1. Art. 27, § 23, provides: "[I]f . . . any member of the General Assembly of Maryland . . . shall demand or receive any bribe, fee, reward or testimonial for the purpose of influencing him in the performance of his official duties, or for neglecting or failing to perform the same, . . . every such person so demanding or receiving any bribe, fee, reward, or testimonial shall be deemed guilty of bribery, and on being convicted thereof shall be fined not less than one hundred dollars nor more than five thousand dollars . . . and shall also be forever disfranchised and disqualified from holding any office of trust or profit in this State . . . ."
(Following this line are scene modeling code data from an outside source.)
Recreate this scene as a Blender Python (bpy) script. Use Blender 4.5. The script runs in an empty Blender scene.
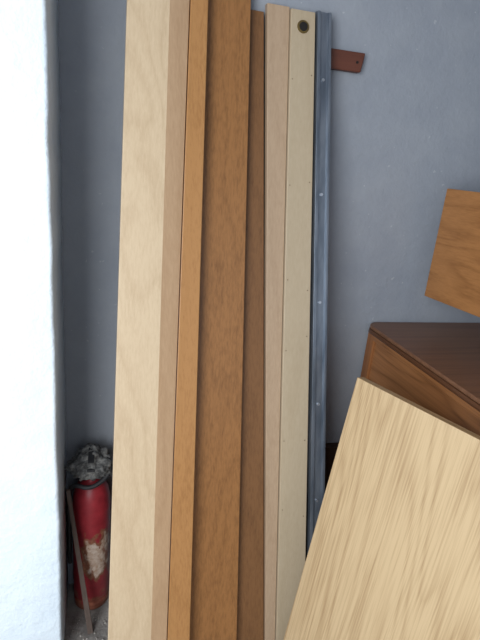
import bpy, bmesh, math, random
from mathutils import Vector, Matrix, noise as mnoise
random.seed(3)
scene=bpy.context.scene
col=scene.collection
scene.view_settings.view_transform='Standard'
scene.view_settings.look='None'

# ---------------------------------------------------------------- helpers
def lin(c):
    return tuple(((v/255)/12.92 if v/255<=0.04045 else ((v/255+0.055)/1.055)**2.4) for v in c)+(1,)

def new_mat(name):
    m=bpy.data.materials.new(name); m.use_nodes=True
    nt=m.node_tree
    return m,nt,nt.nodes['Principled BSDF']

def coords(nt,scale=(1,1,1),loc=(0,0,0),rot=(0,0,0)):
    tc=nt.nodes.new('ShaderNodeTexCoord'); mp=nt.nodes.new('ShaderNodeMapping')
    mp.inputs['Scale'].default_value=scale; mp.inputs['Location'].default_value=loc; mp.inputs['Rotation'].default_value=rot
    nt.links.new(tc.outputs['Object'],mp.inputs['Vector'])
    return mp.outputs[0]
def noise(nt,vec,scale,detail=4,rough=.5,dist=0):
    n=nt.nodes.new('ShaderNodeTexNoise'); n.inputs['Scale'].default_value=scale
    n.inputs['Detail'].default_value=detail; n.inputs['Roughness'].default_value=rough; n.inputs['Distortion'].default_value=dist
    nt.links.new(vec,n.inputs['Vector']); return n.outputs['Fac']
def ramp(nt,fac,stops):
    r=nt.nodes.new('ShaderNodeValToRGB'); e=r.color_ramp.elements
    while len(e)<len(stops): e.new(0.5)
    for i,(p,c) in enumerate(stops): e[i].position=p; e[i].color=c
    nt.links.new(fac,r.inputs[0]); return r.outputs[0]
def math_(nt,op,a,b=None,c=None):
    m=nt.nodes.new('ShaderNodeMath'); m.operation=op
    for i,v in enumerate((a,b,c)):
        if v is None: continue
        if isinstance(v,(int,float)): m.inputs[i].default_value=v
        else: nt.links.new(v,m.inputs[i])
    return m.outputs[0]
def mix(nt,fac,a,b,mode='MIX'):
    m=nt.nodes.new('ShaderNodeMix'); m.data_type='RGBA'; m.blend_type=mode
    if isinstance(fac,(int,float)): m.inputs[0].default_value=fac
    else: nt.links.new(fac,m.inputs[0])
    for i,v in ((6,a),(7,b)):
        if isinstance(v,tuple): m.inputs[i].default_value=v
        else: nt.links.new(v,m.inputs[i])
    return m.outputs[2]
def bump(nt,bs,h,strength=.2,dist=.01):
    b=nt.nodes.new('ShaderNodeBump'); b.inputs['Strength'].default_value=strength; b.inputs['Distance'].default_value=dist
    nt.links.new(h,b.inputs['Height']); nt.links.new(b.outputs[0],bs.inputs['Normal'])

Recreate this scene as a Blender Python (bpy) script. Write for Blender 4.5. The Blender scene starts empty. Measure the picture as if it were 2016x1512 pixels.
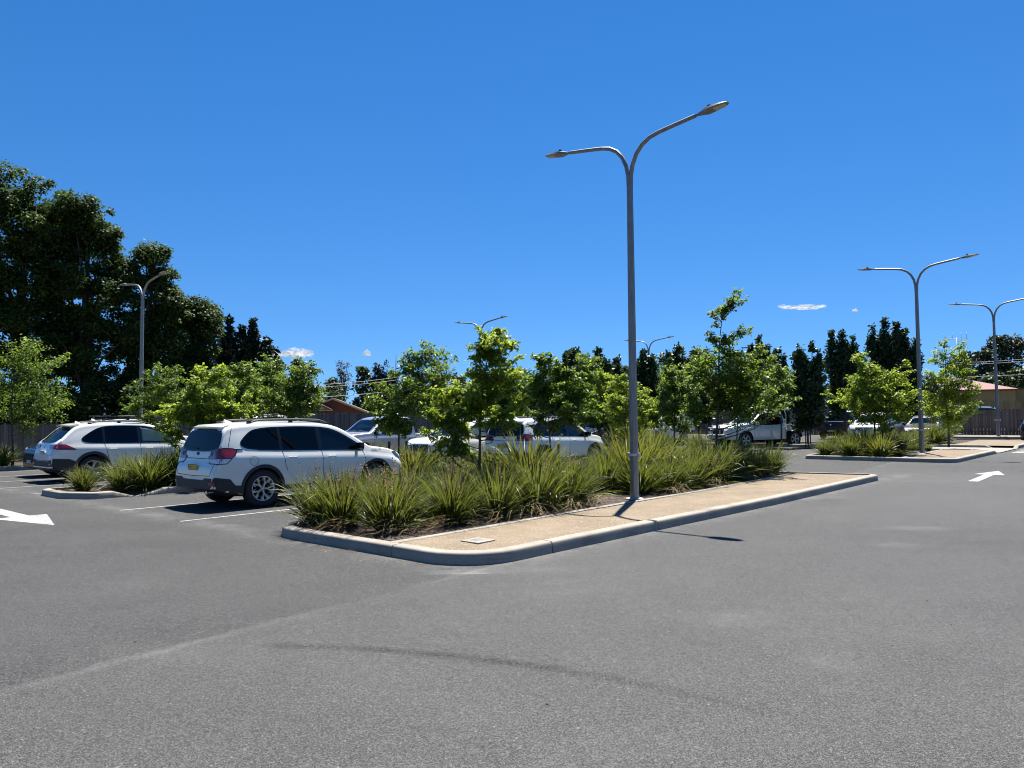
SKY_SAT, SKY_HUE, SKY_STR, SUN_STR, EXPO = 1.295, .503, .061, 5.0, 1.35
import bpy, bmesh, math, random
import numpy as np
from mathutils import Vector, Matrix, Quaternion
from mathutils.bvhtree import BVHTree

SC = bpy.context.scene
COL = SC.collection
RND = random.Random(7)
D2R = math.radians

# ------------------------------------------------------------------ frame of the car park
AZ = D2R(41)
SA, CA = math.sin(AZ), math.cos(AZ)
HEAD_U = D2R(49)                     # rotation that turns local +x into the bay direction
def gz(u):                           # the ground climbs gently away from the camera
    return 0.008 * min(max(u - 14.0, 0.0), 62.0)
def W(u, v, z=0.0):
    return Vector((u * SA - v * CA, u * CA + v * SA, z + gz(u)))
def bear(px, d):
    """point on the ground at a bearing (pixels of the 2016 px photo) and depth d -> u, v"""
    x = (px - 1008.0) / 1456.0 * d
    return (x * SA + d * CA, -x * CA + d * SA)

# ------------------------------------------------------------------ object helpers
def mesh_obj(name, verts, faces, mats, parent=None, smooth=False, mi=None):
    me = bpy.data.meshes.new(name)
    if isinstance(verts, np.ndarray): verts = verts.tolist()
    me.from_pydata(verts, [], faces)
    for m in (mats if isinstance(mats, (list, tuple)) else [mats]): me.materials.append(m)
    if mi is not None: me.polygons.foreach_set('material_index', mi)
    if smooth: me.polygons.foreach_set('use_smooth', [True] * len(me.polygons))
    me.update()
    return link(name, me, parent)
def link(name, me, parent=None):
    o = bpy.data.objects.new(name, me)
    COL.objects.link(o)
    if parent is not None: o.parent = parent
    return o
def bm_obj(name, bm, mats, parent=None, smooth=None):
    me = bpy.data.meshes.new(name)
    bm.normal_update()
    bm.to_mesh(me); bm.free()
    for m in (mats if isinstance(mats, (list, tuple)) else [mats]): me.materials.append(m)
    if smooth is not None:
        me.polygons.foreach_set('use_smooth', [True] * len(me.polygons))
        me.set_sharp_from_angle(angle=D2R(smooth))
    return link(name, me, parent)
def tag(o, label=None, cat=None, group=None, kind=None):
    if label: o['label'] = label
    if cat: o['category'] = cat
    if group: o['group'] = group
    if kind: o['kind'] = kind
    return o
def empty(name, loc, rz=0.0, parent=None):
    o = bpy.data.objects.new(name, None); COL.objects.link(o)
    o.location = loc; o.rotation_euler = (0, 0, rz); o.empty_display_size = .2
    if parent is not None: o.parent = parent
    return o
def struct(o): o['kind'] = 'structure'; return o
def copy_tree(o, parent=None):
    c = o.copy(); COL.objects.link(c); c.parent = parent
    for ch in o.children: copy_tree(ch, c)
    return c

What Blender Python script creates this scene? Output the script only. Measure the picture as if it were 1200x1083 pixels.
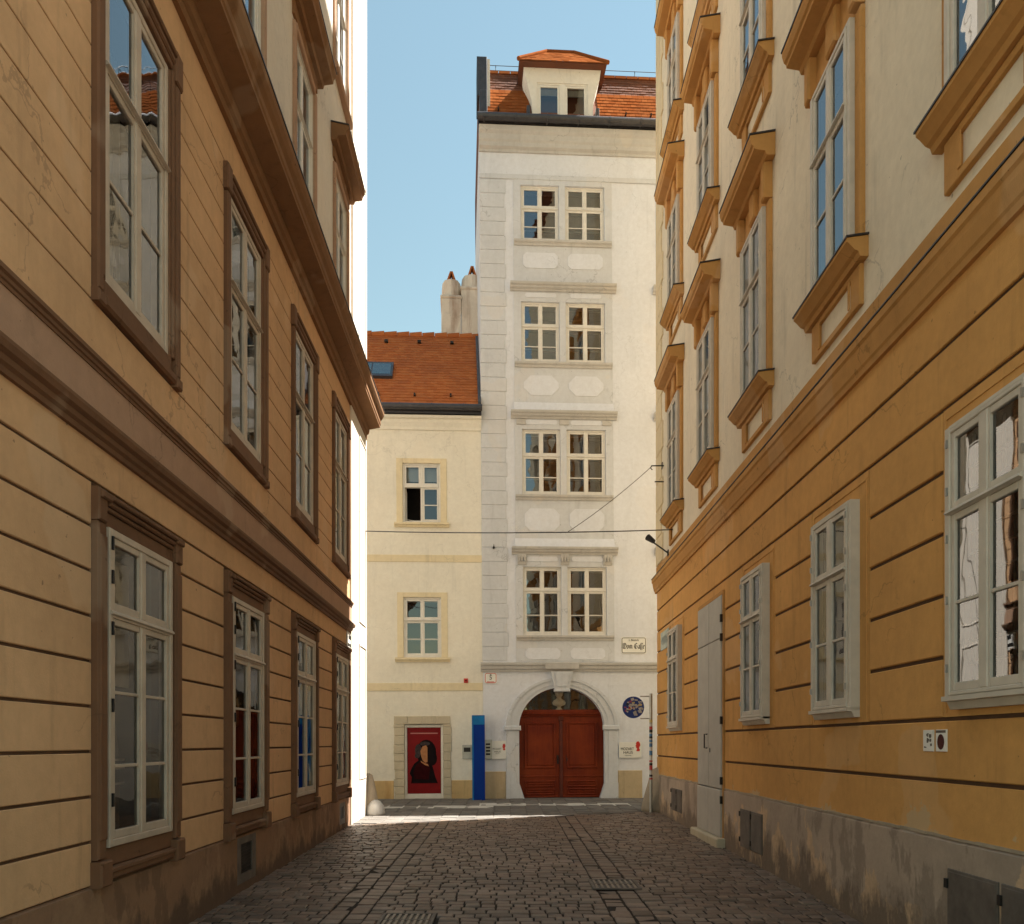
import bpy, bmesh, math, random
from mathutils import Vector, Matrix
R = math.radians
random.seed(7)
S = bpy.context.scene
for o in list(bpy.data.objects): bpy.data.objects.remove(o)
COL = S.collection

# ------------------------------------------------------------------ camera, sky, sun, exposure
cam = bpy.data.cameras.new('camera'); camo = bpy.data.objects.new('camera', cam); COL.objects.link(camo)
camo.location = (0, 0, 1.7); camo.rotation_euler = (R(90), 0, 0)
cam.sensor_width = 36; cam.sensor_fit = 'HORIZONTAL'; cam.lens = 27.9
cam.shift_x = 5/1200; cam.shift_y = 0.2746
cam.clip_start = 0.05; cam.clip_end = 2000
S.camera = camo
SUN_EL, SUN_AZ = 59.4, 25.0          # azimuth from +X towards +Y
w = bpy.data.worlds.new('World'); S.world = w; w.use_nodes = True
nt = w.node_tree
sky = nt.nodes.new('ShaderNodeTexSky'); sky.sky_type = 'NISHITA'; sky.sun_disc = False
sky.sun_elevation = R(SUN_EL); sky.sun_rotation = R(90 - SUN_AZ)
sky.air_density = 1.6; sky.dust_density = 0.0; sky.ozone_density = 0.5
bg = nt.nodes['Background']; bg.inputs['Strength'].default_value = 0.05
tint = nt.nodes.new('ShaderNodeMix'); tint.data_type = 'RGBA'; tint.blend_type = 'MULTIPLY'; tint.inputs[0].default_value = 1
tint.inputs[7].default_value = (.93, .93, .74, 1)          # slightly hazy, less violet air
nt.links.new(sky.outputs[0], tint.inputs[6]); nt.links.new(tint.outputs[2], bg.inputs[0])
sl = bpy.data.lights.new('sun', 'SUN'); sl.energy = 5.0; sl.angle = R(0.5); sl.color = (1, .955, .88)
so = bpy.data.objects.new('sun', sl); COL.objects.link(so)
sd = Vector((math.cos(R(SUN_EL))*math.cos(R(SUN_AZ)), math.cos(R(SUN_EL))*math.sin(R(SUN_AZ)), math.sin(R(SUN_EL))))
so.rotation_euler = sd.to_track_quat('Z', 'Y').to_euler(); so.location = sd*60
S.view_settings.view_transform = 'Standard'; S.view_settings.look = 'None'
S.view_settings.gamma = 1; S.view_settings.exposure = 2.02
S.render.engine = 'CYCLES'
try:
    S.cycles.max_bounces = 10; S.cycles.diffuse_bounces = 6; S.cycles.glossy_bounces = 5; S.cycles.transparent_max_bounces = 16
except Exception: pass

# ------------------------------------------------------------------ materials
def newmat(name):
    m = bpy.data.materials.new(name); m.use_nodes = True
    n = m.node_tree.nodes; l = m.node_tree.links
    return m, n, l, n['Principled BSDF']
def nd(n, t, **k):
    x = n.new(t)
    for a, b in k.items(): setattr(x, a, b)
    return x
def noise(n, l, vec, scale, detail=6, rough=.6, stretch=None):
    if stretch:
        mp = nd(n, 'ShaderNodeMapping'); mp.inputs['Scale'].default_value = stretch; l.new(vec, mp.inputs[0]); vec = mp.outputs[0]
    t = nd(n, 'ShaderNodeTexNoise'); t.inputs['Scale'].default_value = scale; t.inputs['Detail'].default_value = detail
    t.inputs['Roughness'].default_value = rough; l.new(vec, t.inputs['Vector']); return t.outputs[0]
def ramp(n, l, fac, a, b, ca=(0,0,0,1), cb=(1,1,1,1)):
    r = nd(n, 'ShaderNodeValToRGB'); r.color_ramp.elements[0].position = a; r.color_ramp.elements[1].position = b
    r.color_ramp.elements[0].color = ca; r.color_ramp.elements[1].color = cb; l.new(fac, r.inputs[0]); return r.outputs[0]
def mixc(n, l, fac, a, b, mode='MIX'):
    m = nd(n, 'ShaderNodeMix', data_type='RGBA', blend_type=mode)
    for s, v in ((0, fac), (6, a), (7, b)):
        if isinstance(v, (int, float)): m.inputs[s].default_value = v
        elif isinstance(v, tuple): m.inputs[s].default_value = v if len(v) == 4 else (*v, 1)
        else: l.new(v, m.inputs[s])
    return m.outputs[2]
def mth(n, l, op, a, b=0.0):
    m = nd(n, 'ShaderNodeMath', operation=op)
    for s, v in ((0, a), (1, b)):
        if isinstance(v, (int, float)): m.inputs[s].default_value = v
        else: l.new(v, m.inputs[s])
    return m.outputs[0]
def bump(n, l, p, h, strength, dist=.01):
    b = nd(n, 'ShaderNodeBump'); b.inputs['Strength'].default_value = strength; b.inputs['Distance'].default_value = dist
    l.new(h, b.inputs['Height']); l.new(b.outputs[0], p.inputs['Normal'])
def pos(n): return nd(n, 'ShaderNodeNewGeometry').outputs['Position']
def sc(c, k): return tuple(min(1, x*k) for x in c)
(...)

2. Article 10 of the Maryland Declaration of Rights provides: "That freedom of speech, and debate, or proceedings in the Legislature, ought not to be impeached by any Court of Judicature." Article 3, § 18, of the Maryland Constitution provides: "No Senator or Delegate shall be liable in any civil action, or criminal prosecution, whatever, for words spoken in debate."

3. There may be in certain types of cases a conflict between the principle that jeopardy attaches when the jury is selected and sworn, and the principle that in non-jury situations, jeopardy attaches when the judge hears evidence. There have been numerous federal court cases recently where the trial judges at preliminary stages dismissed indictments on the ground that the defendants were not in fact guilty of the offenses charged. These dismissals were based not on the sufficiency of the indictments but upon "facts" or "evidence" submitted to the judge, such as the facts set forth in a motion to dismiss, documents attached to a motion to dismiss, the facts delineated in the government's response to the motion to dismiss, a stipulation between the parties, the facts set forth in an administrative file (e.g., the defendant's selective service record), etc. In all of these cases, the dismissals of the indictments occurred prior to the time that the jury was to be selected or prior to any waiver of the right to a jury trial. The federal courts of appeal appear to be split on the question of whether jeopardy had attached at the time of dismissal. Holding that jeopardy had not attached in such situations, are United States v. Serfass, 492 F. 2d 388 (3d Cir. 1974); United States v. Velazquez, 490 F. 2d 29 (2d Cir. 1973); United States v. Pecora, 484 F. 2d 1289 (3d Cir. 1973); United States v. Brown, 481 F. 2d 1035 (8th Cir. 1973). To the contrary, holding that jeopardy had attached, are United States v. Southern Railway Company, 485 F. 2d 309 (4th Cir. 1973); United States v. Rothfelder, 474 F. 2d 606 (6th Cir.), cert. denied, 413 U.S. 922, 93 S. Ct. 3066, 37 L.Ed.2d 1044 (1973); United States v. McCreery, 473 F. 2d 1381 (7th Cir. 1973); United States v. Hill, 473 F. 2d 759 (9th Cir. 1972); United States v. Ponto, 454 F. 2d 647, on rehearing en banc, 454 F. 2d 657 (7th Cir. 1971); United States v. Findley, 439 F. 2d 970 (1st Cir. 1971). The Supreme Court has recently granted a writ of certiorari and heard oral argument in one of these cases, United States v. Serfass, supra, certiorari granted, 416 U.S. 955, 94 S. Ct. 1967, 40 L.Ed.2d 305 (1974), argued December 9, 1974, and presumably the issue will soon be resolved.

4. It has even been suggested that the right not to be placed in double jeopardy precluded the State from entering a nolle prosequi of the indictment, and filing a new information containing the same charges, at any time after Blondes's first trial. The theory seems to be that jeopardy attached to Blondes during his first trial and that, although he waived his right not to be placed twice in jeopardy by appealing, the waiver was for purposes of the initial indictment only. Cf. Friend v. State, supra. But see United States v. Ball, 163 U.S. 662, 672, 16 S. Ct. 1192, 1195, 41 L. Ed. 300 (1896) (a defendant who seeks to have his conviction set aside "may be tried anew upon the same indictment, or upon another indictment, for the same offense of which he had been convicted") (emphasis supplied); United States v. Tateo, 377 U.S. 463, 465-466, 84 S. Ct. 1587, 1589, 12 L.Ed.2d 448 (1964); United States v. Ewell, 383 U.S. 116, 121, 86 S. Ct. 773, 777, 15 L.Ed.2d 627 (1966); United States v. Jasso, 442 F. 2d 1054, 1056 (5th Cir.), cert. denied, 404 U.S. 845, 92 S. Ct. 146, 30 L.Ed.2d 81 (1971). As stated above, in light of our holding that jeopardy had attached to Blondes anew, during the second trial, and before the nolle prosequi was entered, we do not reach this issue.